We have also noticed that should we wish to become European, we’d have to adopt a few different customs. There was a time when I would certainly not relate to the concept but over the recent past, we both have a fascination and fondness for this continent which has a history of both greatness while also having plumbed the depths of human behavior. That’s some serious stuff but while we study and are aware of history, we believe strongly that each person should be treated on his/her own merits. The behavior, good or bad, of one’s ancestors belong to that generation and the past.

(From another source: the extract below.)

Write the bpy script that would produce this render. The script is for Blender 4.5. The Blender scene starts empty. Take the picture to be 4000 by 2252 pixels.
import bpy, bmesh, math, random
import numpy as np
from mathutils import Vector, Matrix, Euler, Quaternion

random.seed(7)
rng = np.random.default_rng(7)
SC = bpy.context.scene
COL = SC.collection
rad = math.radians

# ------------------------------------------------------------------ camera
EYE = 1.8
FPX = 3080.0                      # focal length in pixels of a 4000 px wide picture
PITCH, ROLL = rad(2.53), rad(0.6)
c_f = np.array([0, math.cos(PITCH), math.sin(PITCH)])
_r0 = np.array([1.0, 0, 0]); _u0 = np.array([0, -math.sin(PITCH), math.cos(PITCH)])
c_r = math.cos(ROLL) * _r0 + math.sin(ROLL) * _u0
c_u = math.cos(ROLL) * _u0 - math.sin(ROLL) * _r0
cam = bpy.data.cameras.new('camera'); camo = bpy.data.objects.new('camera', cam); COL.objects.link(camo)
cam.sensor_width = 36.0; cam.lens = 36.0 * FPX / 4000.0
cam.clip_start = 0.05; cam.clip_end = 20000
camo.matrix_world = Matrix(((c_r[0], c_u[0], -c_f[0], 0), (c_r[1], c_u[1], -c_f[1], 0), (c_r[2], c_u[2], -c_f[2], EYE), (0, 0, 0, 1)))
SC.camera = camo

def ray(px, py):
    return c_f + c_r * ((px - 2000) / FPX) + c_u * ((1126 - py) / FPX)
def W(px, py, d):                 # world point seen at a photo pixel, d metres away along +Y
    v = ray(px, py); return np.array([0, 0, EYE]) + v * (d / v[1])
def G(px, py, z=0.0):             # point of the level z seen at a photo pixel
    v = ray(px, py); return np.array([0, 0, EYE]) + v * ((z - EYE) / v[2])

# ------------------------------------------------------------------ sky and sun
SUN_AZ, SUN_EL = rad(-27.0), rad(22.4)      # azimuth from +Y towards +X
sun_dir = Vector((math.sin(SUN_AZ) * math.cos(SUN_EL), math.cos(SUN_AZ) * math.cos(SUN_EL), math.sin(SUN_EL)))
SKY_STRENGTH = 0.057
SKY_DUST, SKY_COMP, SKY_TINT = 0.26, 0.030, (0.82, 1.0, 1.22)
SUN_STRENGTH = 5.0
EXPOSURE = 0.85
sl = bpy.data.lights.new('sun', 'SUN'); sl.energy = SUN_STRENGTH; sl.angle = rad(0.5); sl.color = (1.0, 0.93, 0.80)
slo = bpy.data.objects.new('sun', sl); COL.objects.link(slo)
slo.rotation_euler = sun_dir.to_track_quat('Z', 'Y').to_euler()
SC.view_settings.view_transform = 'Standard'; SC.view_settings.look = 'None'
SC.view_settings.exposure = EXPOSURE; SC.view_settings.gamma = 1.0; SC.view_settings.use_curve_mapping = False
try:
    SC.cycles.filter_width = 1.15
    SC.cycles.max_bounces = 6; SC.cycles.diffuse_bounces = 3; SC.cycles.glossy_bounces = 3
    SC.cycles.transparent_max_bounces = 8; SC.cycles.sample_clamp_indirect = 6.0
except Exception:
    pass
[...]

Getting back on track, it seems the first step we need to take and adopt is to smoke. Many Europeans smoke and on the trails too. We often see them stop for a rest and light up. Secondly, the wonderful mountain environment in much of Europe provides hotels, doms, refugios and other establishments where a person can eat, drink or sleep. Many hikers and most cableway riders stop at these places and drink beer and stronger alcohol at all times of the morning. We question this custom but do not judge—it’s difficult enough being sober on these mountains. Thirdly, our old favorite is we will need to adapt to the custom of using hiking poles. We think those changes in our lifestyle will bring us into the European fold in reasonable fashion. Fortunately, this continent was designed for mountain people.
We were disappointed with this wonderful but quite tough hike for two reasons. The first is that we wished to sleep over at the chateau in the valley. Without resting the night, we were not able to attempt the mountain hike that leads from the lake at the chateau. It's such an inviting hike as one can see the path cut into the mountain leading to the peak. It would have meant something like a ten-hour day of hiking—almost impossible for two softies. Instead we just stared at the twisting path winding and wending its way up the mountain and thought, ‘Next time’. Unfortunately, the hotel had no accommodation for the nights we were available. The other disappointment, as vegetarians and Jenni almost one, would be missing the unusual menu offerings. We’ve never seen anything like it and it had our mouths watering. The options included raccoon, guinea pig, ostrich, porcupine, Marovian sparrow and other delights. The vegetarian dish, which had us beat, opened with chicken soup. Heck, we have a lot to learn. Nevertheless, the day was spectacular but tiring as we gained close to 3,000 feet of elevation on a tough track and absorbed delightful scenes and sights.
We also met an interesting pair of young couples from Latvia and Czechia. We had a delightful period of discussion and some laughs with them and surprisingly, they could not stop hugging us, when it was time to depart. I’ve told Jen we ought to think more about using deodorant in the future (in the wilds), notwithstanding it attracts bears.
As we approach the Chateau, the lake shows us some of its magic.
On the way down, could not resist some rock-climbing.
The quality of the growth, the colors, density are unrivalled as seen from part-way down toward the chateau.
Chamois corner, what a delight.
"Yes, you." For five weeks, we've had our eyes searching for chamois but to no avail and then ….
'You wanna come down and repeat that, sweet-face?'
'You can run but you can't hide' (Fighting talk.).
Reflections and colors mix to create beauty.
City of Poprad, the largest settlement around the Tatras seen from the lowest ridge.
Watch for rockslides, another of Jenni's 'favorite' hazards.
Absorbing nature.
Observatory at Skalnate Pleso, some 3,000 feet above the town, Tatranska Lominica.
Zelenom lake, a delightful place but deep into the mountains and not accessible without much time.